I dati, quindi, devono essere:
1) non più “depositati” (meno che mai “spediti”, come invece avviene assurdamente ora, con un sistema tanto inutile, quanto complicato e costoso), bensì “caricati”, “inseriti”;
2) caricati in modo (il più possibile) intelligibile dal sistema, autonomamente e oggettivamente;
3) (il più possibile) fruibili, senza vincoli portati dal “documento/contenitore” o da altri tipi di formalità (fortunatamente non più necessarie);
4) inseriti/caricati (=acquisiti al processo) nel modo più semplice possibile, con suggerimenti e “guide” del sistema (ad esempio, il procedimento non permette di proseguire, se non sono stati inseriti tutti i dati necessari e nel modo corretto), in modo da eliminare errori formali/procedurali, omissioni o decadenze, che portano solo a pregiudizi sostanziali per le parti (=ingiustizia) e fornire al giudice il quadro il più possibile completo e corretto, così da ottenere una decisione il più possibile esatta (=giustizia).
5) conservati con sicurezza dal fornitore del servizio, cioè il Tribunale.
Tutto questo permetterebbe finalmente di parlare di PCT, cioè di un processo nuovo rispetto a quello analogico, con la tecnologia che semplifica e aiuta davvero a fornire un migliore servizio giustizia (senza contare che semplificare il lavoro dell’avvocato – ora terribilmente burocratizzato – si tradurrebbe in costi inferiori per il cittadino).
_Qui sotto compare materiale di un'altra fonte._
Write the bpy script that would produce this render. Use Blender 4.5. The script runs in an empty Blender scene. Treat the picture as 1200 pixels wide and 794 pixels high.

E’ ovviamente solo l’inizio: a breve potremo introdurre nel processo – se appunto organizzato come gestione/organizzazione/elaborazione di flussi di dati – prove e procedure digitali che da un lato daranno certezze inoppugnabili dei fatti in contestazione (grazie anche all’IoT), dall’altro potranno essere “comprese” automaticamente dal sistema, alleggerendo di molto il lavoro del giudice civile, o addirittura rendendo non necessario il suo intervento in alcune questioni.
Ma di questo, parleremo nelle prossime puntate: per ora, limitiamoci a realizzare un “buon PCT”.